There has been a 16% fall in the number of Welsh-language children's books - from 234,000 sold in 2011 to 196,000 in 2017.

But the number of English-language children's books rose by 63% in the same period - from 22,000 to 36,000.

The Welsh Books Council and publishers said funding cuts were affecting sales.

The figures, seen by BBC Cymru Fyw , also showed the number of Welsh-language books for adults fell by 18% - from 145,000 to 118,000.

The fall was not as sharp for adult English-language books, which dipped from 152,000 to 130,000 - a decline of 14%.

The figures are based on the body's distribution centre.

Arwel Jones, the Welsh Books Council's head of grants, said it was "a pretty tough time" for Welsh-language books.

"Independent book shops are struggling, sales to libraries are down - the kind of places that would stock plenty - and each one makes a difference when you talk about Welsh children's books," he said.

"All of the projects that encouraged children to read have lost funding and in the long run that has hit those figures.

"When you have big sellers pulling out it has an affect. It is always a battle to sell."

Across Wales, there has been a 15% decrease in the number of libraries over the last decade.

Local authorities were also told at the beginning of October that they face another two years of budget cuts - 0.5% this year and a further 1.5% next year.

The Welsh Local Government Association leader Debbie Wilcox responded by saying councils could not keep making the "harshest" of cuts while maintaining service levels.
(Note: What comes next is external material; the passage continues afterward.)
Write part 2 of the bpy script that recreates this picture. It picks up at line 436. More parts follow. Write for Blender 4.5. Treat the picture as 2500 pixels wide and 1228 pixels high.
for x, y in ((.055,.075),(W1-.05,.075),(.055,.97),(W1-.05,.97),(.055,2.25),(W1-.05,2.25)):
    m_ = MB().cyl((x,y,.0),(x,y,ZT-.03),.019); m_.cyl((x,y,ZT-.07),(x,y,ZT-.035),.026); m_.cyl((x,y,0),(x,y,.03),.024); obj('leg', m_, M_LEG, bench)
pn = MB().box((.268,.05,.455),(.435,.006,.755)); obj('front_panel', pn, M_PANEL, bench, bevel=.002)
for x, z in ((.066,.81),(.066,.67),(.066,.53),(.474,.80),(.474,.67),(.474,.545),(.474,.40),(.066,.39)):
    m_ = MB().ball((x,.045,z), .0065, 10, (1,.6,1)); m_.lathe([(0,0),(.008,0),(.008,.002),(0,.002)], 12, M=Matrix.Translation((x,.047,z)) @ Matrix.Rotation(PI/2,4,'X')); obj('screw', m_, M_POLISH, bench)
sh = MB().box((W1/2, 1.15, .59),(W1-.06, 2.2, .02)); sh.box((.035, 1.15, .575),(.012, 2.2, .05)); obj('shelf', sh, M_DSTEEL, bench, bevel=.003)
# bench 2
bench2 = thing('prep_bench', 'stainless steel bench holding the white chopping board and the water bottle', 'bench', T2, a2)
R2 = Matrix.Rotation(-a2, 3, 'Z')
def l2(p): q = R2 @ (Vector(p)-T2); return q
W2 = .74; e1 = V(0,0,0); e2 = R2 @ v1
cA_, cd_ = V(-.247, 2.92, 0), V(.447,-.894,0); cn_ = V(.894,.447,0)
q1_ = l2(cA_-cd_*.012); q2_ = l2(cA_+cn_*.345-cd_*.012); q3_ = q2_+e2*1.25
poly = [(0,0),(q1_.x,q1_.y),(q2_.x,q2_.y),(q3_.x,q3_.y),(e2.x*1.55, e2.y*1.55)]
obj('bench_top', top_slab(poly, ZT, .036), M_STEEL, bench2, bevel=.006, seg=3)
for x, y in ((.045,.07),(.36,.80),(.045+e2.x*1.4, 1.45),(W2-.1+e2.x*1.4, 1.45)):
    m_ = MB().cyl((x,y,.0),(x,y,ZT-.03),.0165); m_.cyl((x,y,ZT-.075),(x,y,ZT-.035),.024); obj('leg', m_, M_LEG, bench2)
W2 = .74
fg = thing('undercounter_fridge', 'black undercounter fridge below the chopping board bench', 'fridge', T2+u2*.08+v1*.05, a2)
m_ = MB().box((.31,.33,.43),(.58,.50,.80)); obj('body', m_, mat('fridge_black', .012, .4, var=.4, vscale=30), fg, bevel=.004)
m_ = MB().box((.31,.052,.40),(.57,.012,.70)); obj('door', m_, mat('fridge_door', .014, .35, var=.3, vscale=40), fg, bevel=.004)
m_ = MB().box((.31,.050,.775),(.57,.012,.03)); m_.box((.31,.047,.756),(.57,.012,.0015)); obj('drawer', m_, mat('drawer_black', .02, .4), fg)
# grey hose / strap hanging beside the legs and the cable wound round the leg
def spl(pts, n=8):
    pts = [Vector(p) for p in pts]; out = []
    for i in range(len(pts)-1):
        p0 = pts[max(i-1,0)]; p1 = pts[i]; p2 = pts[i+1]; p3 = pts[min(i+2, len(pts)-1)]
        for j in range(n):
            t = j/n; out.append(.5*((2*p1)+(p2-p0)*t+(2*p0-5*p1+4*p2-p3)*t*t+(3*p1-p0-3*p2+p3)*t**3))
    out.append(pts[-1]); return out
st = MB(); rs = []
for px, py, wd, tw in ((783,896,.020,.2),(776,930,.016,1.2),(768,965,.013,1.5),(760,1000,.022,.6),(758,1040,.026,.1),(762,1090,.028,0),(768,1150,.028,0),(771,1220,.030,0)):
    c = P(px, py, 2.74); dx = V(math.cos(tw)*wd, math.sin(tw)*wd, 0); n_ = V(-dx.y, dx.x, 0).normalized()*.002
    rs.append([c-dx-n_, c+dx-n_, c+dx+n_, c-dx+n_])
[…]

Image caption Cuts mean fewer libraries in Wales - so fewer books bought by them, it is claimed

Garmon Gruffudd, managing director at publishers Y Lolfa, accepted that the "climate was more difficult in terms of sales - but we're holding our own".

"There's less money available because of cuts and austerity, it hits everyone - libraries, schools, many visitor centres have closed," he said.

"We've published over 300 e-books but certainly e-book sales are down, but after rising for around five years there has been a significant drop throughout Britain.

"People are going back to print and that's the trend."